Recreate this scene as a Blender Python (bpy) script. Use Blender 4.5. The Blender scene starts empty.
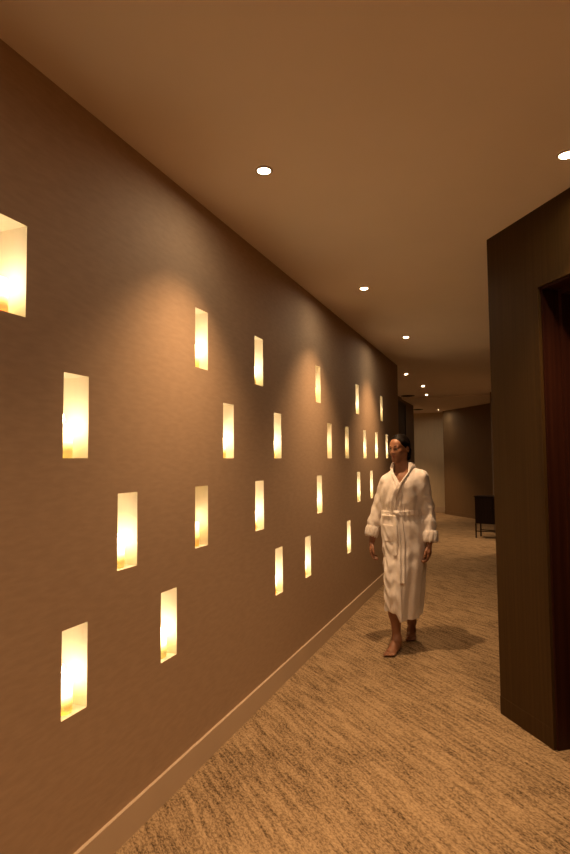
import bpy, math, random
import numpy as np
from mathutils import Matrix, Vector

random.seed(4)
SC = bpy.context.scene
COL = SC.collection

# ------------------------------------------------------------------ camera
CAM = (1.43657, 0.0, 1.466)
R_ = (0.9301432, 0.3670832, -0.0091360)
U_ = (0.0299700, -0.0510957, 0.9982440)
F_ = (-0.3659718, 0.9287837, 0.0585278)
cd = bpy.data.cameras.new('camera')
cam = bpy.data.objects.new('camera', cd)
COL.objects.link(cam)
cam.matrix_world = Matrix(((R_[0], U_[0], -F_[0], CAM[0]),
                           (R_[1], U_[1], -F_[1], CAM[1]),
                           (R_[2], U_[2], -F_[2], CAM[2]),
                           (0, 0, 0, 1)))
cd.sensor_fit = 'VERTICAL'
cd.sensor_height = 36.0
cd.lens = 36.0 * 569.0 / 854.0
cd.clip_start = 0.05
SC.camera = cam

# ------------------------------------------------------------------ world, exposure
w = bpy.data.worlds.new('world')
SC.world = w
w.use_nodes = True
w.node_tree.nodes['Background'].inputs[0].default_value = (0.02, 0.012, 0.006, 1)
w.node_tree.nodes['Background'].inputs[1].default_value = 0.2
SC.view_settings.view_transform = 'Standard'
SC.view_settings.look = 'None'
SC.view_settings.gamma = 1.0
SC.view_settings.use_curve_mapping = False
SC.view_settings.exposure = 0.34
SC.cycles.max_bounces = 8
SC.cycles.diffuse_bounces = 6
SC.cycles.sample_clamp_indirect = 4.0
SC.cycles.caustics_reflective = False
SC.cycles.caustics_refractive = False

SPOT_COLOR = (1.0, 0.59, 0.29)
SPOT_W = 106.0
SPOT_ANGLE = 106.0
LENS_EMIT = 380.0
FLAME_COLOR = (1.0, 0.72, 0.42)
FLAME_EMIT = 50.0
WAX_EMIT = 9.0
CEIL = 2.785
CEIL_FAR = 2.755

# ------------------------------------------------------------------ materials
def new_mat(name):
    m = bpy.data.materials.new(name)
    m.use_nodes = True
    nt = m.node_tree
    return m, nt, nt.nodes['Principled BSDF']

def N(nt, t, **kw):
    n = nt.nodes.new(t)
    for k, v in kw.items():
        setattr(n, k, v)
    return n

def plain(name, col, rough=0.6, metal=0.0):
    m, nt, b = new_mat(name)
    b.inputs['Base Color'].default_value = (*col, 1)
    b.inputs['Roughness'].default_value = rough
    b.inputs['Metallic'].default_value = metal
    return m

def noisy(name, c1, c2, scale=(5, 5, 5), nscale=1.0, detail=6, rough=0.8, bump=0.2, bdist=0.002, rotz=0.0, lo=0.35, hi=0.65, sheen=0.0):
    """two tones of one material mixed by an object-space noise, with a bump of the same noise"""
    m, nt, b = new_mat(name)
    tc = N(nt, 'ShaderNodeTexCoord')
    mp0 = N(nt, 'ShaderNodeMapping'); mp0.inputs['Rotation'].default_value = (0, 0, rotz)
    mp = N(nt, 'ShaderNodeMapping'); mp.inputs['Scale'].default_value = scale
    nz = N(nt, 'ShaderNodeTexNoise'); nz.inputs['Scale'].default_value = nscale; nz.inputs['Detail'].default_value = detail
    cr = N(nt, 'ShaderNodeValToRGB')
    cr.color_ramp.elements[0].position = lo; cr.color_ramp.elements[0].color = (*c1, 1)
    cr.color_ramp.elements[1].position = hi; cr.color_ramp.elements[1].color = (*c2, 1)
    bp = N(nt, 'ShaderNodeBump'); bp.inputs['Strength'].default_value = bump; bp.inputs['Distance'].default_value = bdist
    L = nt.links.new
    L(tc.outputs['Object'], mp0.inputs['Vector']); L(mp0.outputs[0], mp.inputs['Vector']); L(mp.outputs[0], nz.inputs['Vector'])
    L(nz.outputs['Fac'], cr.inputs[0]); L(cr.outputs[0], b.inputs['Base Color'])
    L(nz.outputs['Fac'], bp.inputs['Height']); L(bp.outputs[0], b.inputs['Normal'])
    b.inputs['Roughness'].default_value = rough
    if sheen:
        b.inputs['Sheen Weight'].default_value = sheen
    return m

def carpet_mat():
    m, nt, b = new_mat('streaked_carpet')
    L = nt.links.new
    tc = N(nt, 'ShaderNodeTexCoord')
    rot = N(nt, 'ShaderNodeMapping'); rot.inputs['Rotation'].default_value = (0, 0, math.radians(-47.0))
    L(tc.outputs['Object'], rot.inputs['Vector'])
    def noise(scale, detail, rough=0.5, dist=0.0):
        mp = N(nt, 'ShaderNodeMapping'); mp.inputs['Scale'].default_value = scale
        n = N(nt, 'ShaderNodeTexNoise'); n.inputs['Scale'].default_value = 1.0
        n.inputs['Detail'].default_value = detail; n.inputs['Roughness'].default_value = rough
        n.inputs['Distortion'].default_value = dist
        L(rot.outputs[0], mp.inputs['Vector']); L(mp.outputs[0], n.inputs['Vector'])
        return n
    # after rotation the streaks run along the local y axis
    fleck = noise((125, 62, 60), 2.0, 0.55, 0.6)
    streak = noise((46, 4.5, 10), 3.5, 0.6, 0.3)
    patch = noise((5.0, 1.6, 3), 3.0)
    def ramp(src, lo, hi):
        r = N(nt, 'ShaderNodeMapRange'); r.inputs['From Min'].default_value = lo; r.inputs['From Max'].default_value = hi
        L(src.outputs['Fac'], r.inputs['Value']); return r
    a = ramp(fleck, 0.40, 0.60); s = ramp(streak, 0.36, 0.62); p = ramp(patch, 0.30, 0.70)
    m1 = N(nt, 'ShaderNodeMath', operation='MULTIPLY'); L(a.outputs[0], m1.inputs[0]); m1.inputs[1].default_value = 0.42
    m2 = N(nt, 'ShaderNodeMath', operation='MULTIPLY_ADD'); L(s.outputs[0], m2.inputs[0]); m2.inputs[1].default_value = 0.42; L(m1.outputs[0], m2.inputs[2])
    m3 = N(nt, 'ShaderNodeMath', operation='MULTIPLY_ADD'); L(p.outputs[0], m3.inputs[0]); m3.inputs[1].default_value = 0.18; L(m2.outputs[0], m3.inputs[2])
    cr = N(nt, 'ShaderNodeValToRGB')
    e = cr.color_ramp.elements
    e[0].position = 0.10; e[0].color = (0.095, 0.062, 0.034, 1)
    e[1].position = 0.95; e[1].color = (0.53, 0.385, 0.23, 1)
    x = e.new(0.45); x.color = (0.30, 0.21, 0.12, 1)
    L(m3.outputs[0], cr.inputs[0]); L(cr.outputs[0], b.inputs['Base Color'])
    fine = noise((420, 420, 420), 2.0)
    mm = N(nt, 'ShaderNodeMath', operation='ADD'); L(fine.outputs['Fac'], mm.inputs[0]); L(m3.outputs[0], mm.inputs[1])
    bp = N(nt, 'ShaderNodeBump'); bp.inputs['Strength'].default_value = 0.6; bp.inputs['Distance'].default_value = 0.006
    L(mm.outputs[0], bp.inputs['Height']); L(bp.outputs[0], b.inputs['Normal'])
    b.inputs['Roughness'].default_value = 0.95
    b.inputs['Specular IOR Level'].default_value = 0.15
    return m

def emit(name, col, strength):
    m, nt, b = new_mat(name)
    b.inputs['Base Color'].default_value = (0.8, 0.8, 0.8, 1)
    b.inputs['Emission Color'].default_value = (*col, 1)
    b.inputs['Emission Strength'].default_value = strength
    return m

M = {}
M['wall'] = noisy('taupe_plaster', (0.385, 0.270, 0.178), (0.425, 0.300, 0.198), scale=(60, 14, 60), detail=8, rough=0.75, bump=0.22, bdist=0.0018)
M['niche'] = noisy('cream_niche_plaster', (0.78, 0.74, 0.66), (0.82, 0.78, 0.70), scale=(20, 90, 8), detail=4, rough=0.6, bump=0.15, bdist=0.001)
M['ceiling'] = noisy('matt_ceiling_paint', (0.77, 0.675, 0.585), (0.79, 0.69, 0.60), scale=(3, 3, 3), detail=3, rough=0.9, bump=0.03)
M['trim'] = noisy('painted_skirting', (0.56, 0.44, 0.32), (0.58, 0.455, 0.33), scale=(4, 4, 4), rough=0.5, bump=0.02)
M['carpet'] = carpet_mat()
M['wood'] = noisy('dark_veneer', (0.048, 0.026, 0.0075), (0.060, 0.033, 0.010), scale=(80, 80, 1.1), detail=7, rough=0.6, bump=0.08, bdist=0.0005)
M['wood'].node_tree.nodes['Principled BSDF'].inputs['Specular IOR Level'].default_value = 0.12
M['wood_red'] = noisy('red_brown_veneer', (0.026, 0.0065, 0.0035), (0.042, 0.0125, 0.006), scale=(70, 70, 1.0), detail=7, rough=0.42, bump=0.1, bdist=0.0008)
M['wood_black'] = noisy('blackened_oak', (0.009, 0.0045, 0.003), (0.016, 0.008, 0.0055), scale=(60, 60, 1.4), detail=6, rough=0.45, bump=0.1, bdist=0.0008)
for k_ in ('wood_red', 'wood_black'):
    M[k_].node_tree.nodes['Principled BSDF'].inputs['Specular IOR Level'].default_value = 0.2
M['tan'] = noisy('tan_wallcovering', (0.20, 0.14, 0.09), (0.225, 0.16, 0.105), scale=(30, 30, 3), rough=0.8, bump=0.1)
M['grey'] = noisy('grey_green_wallcovering', (0.60, 0.50, 0.34), (0.64, 0.53, 0.36), scale=(25, 25, 3), rough=0.8, bump=0.1)
M['slate'] = noisy('brown_fabric_panel', (0.175, 0.108, 0.048), (0.192, 0.120, 0.055), scale=(40, 40, 3), rough=0.85, bump=0.1)
M['metal_dark'] = plain('bronze_metal', (0.05, 0.028, 0.018), 0.4, 0.8)
M['brass'] = plain('aged_brass', (0.45, 0.30, 0.14), 0.35, 1.0)
M['fixture'] = plain('fixture_white', (0.55, 0.46, 0.36), 0.5)
M['vent'] = plain('vent_black', (0.012, 0.010, 0.008), 0.6)
M['lens'] = emit('lamp_lens', (1.0, 0.80, 0.55), LENS_EMIT)
M['lens_dim'] = emit('dimmed_lamp_lens', (1.0, 0.80, 0.55), 200.0)
M['flame'] = emit('flame', FLAME_COLOR, FLAME_EMIT)
M['wick'] = plain('wick', (0.03, 0.02, 0.015), 0.9)
mw, nt, b = new_mat('honey_wax')
b.inputs['Base Color'].default_value = (0.88, 0.70, 0.26, 1)
b.inputs['Roughness'].default_value = 0.45
b.inputs['Subsurface Weight'].default_value = 1.0
b.inputs['Subsurface Radius'].default_value = (1.0, 0.62, 0.18)
b.inputs['Subsurface Scale'].default_value = 0.035
tc = N(nt, 'ShaderNodeTexCoord'); sx = N(nt, 'ShaderNodeSeparateXYZ'); mr = N(nt, 'ShaderNodeMapRange', interpolation_type='SMOOTHSTEP')
mr.inputs['From Min'].default_value = 0.022; mr.inputs['From Max'].default_value = 0.112
mr.inputs['To Min'].default_value = 0.030; mr.inputs['To Max'].default_value = 1.0
pw = N(nt, 'ShaderNodeMath', operation='MULTIPLY'); pw.inputs[1].default_value = WAX_EMIT
nt.links.new(tc.outputs['Object'], sx.inputs[0]); nt.links.new(sx.outputs['Z'], mr.inputs['Value']); nt.links.new(mr.outputs[0], pw.inputs[0])
nt.links.new(pw.outputs[0], b.inputs['Emission Strength'])
gc = N(nt, 'ShaderNodeMix', data_type='RGBA'); gc.inputs['A'].default_value = (1.0, 0.72, 0.17, 1); gc.inputs['B'].default_value = (1.0, 0.755, 0.47, 1)
nt.links.new(mr.outputs[0], gc.inputs['Factor']); nt.links.new(gc.outputs['Result'], b.inputs['Emission Color'])
M['wax'] = mw   # candlelight showing through the wax is put in as emission, strongest in the upper half
M['skin'] = noisy('skin', (0.27, 0.125, 0.07), (0.30, 0.142, 0.08), scale=(30, 30, 30), rough=0.5, bump=0.05, bdist=0.0005)
M['lips'] = plain('lips', (0.26, 0.075, 0.055), 0.4)
M['nail'] = plain('nail', (0.50, 0.27, 0.20), 0.3)
M['hair'] = noisy('black_hair', (0.003, 0.0018, 0.0012), (0.007, 0.004, 0.003), scale=(260, 30, 60), detail=3, rough=0.55, bump=0.5, bdist=0.002)
M['hair'].node_tree.nodes['Principled BSDF'].inputs['Specular IOR Level'].default_value = 0.1
M['eye'] = plain('eye_white', (0.62, 0.58, 0.54), 0.25)
M['iris'] = plain('dark_iris', (0.02, 0.010, 0.006), 0.15)
M['robe'] = noisy('quilted_white_cotton', (0.82, 0.77, 0.74), (0.87, 0.82, 0.79), scale=(90, 90, 90), detail=3, rough=0.85, bump=0.25, bdist=0.002, sheen=0.2)
M['terry'] = noisy('white_terry', (0.83, 0.78, 0.75), (0.88, 0.83, 0.80), scale=(220, 220, 220), detail=3, rough=0.95, bump=0.7, bdist=0.004, sheen=0.3)

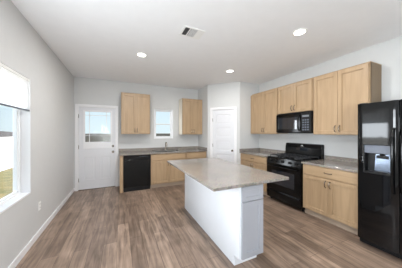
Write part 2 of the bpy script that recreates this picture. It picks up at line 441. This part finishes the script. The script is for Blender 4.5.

## [EXERCISE]
Pictures do not belong in the copy. Repeat only the lines from the top of the records through the line containing "COL = SC.collection".

## [ANSWER FOR THIS EXERCISE]
Recreate this scene as a Blender Python (bpy) script. Use Blender 4.5. The Blender scene starts empty.
import bpy, math, random
import numpy as np
from mathutils import Matrix, Vector

random.seed(4)
SC = bpy.context.scene
COL = SC.collection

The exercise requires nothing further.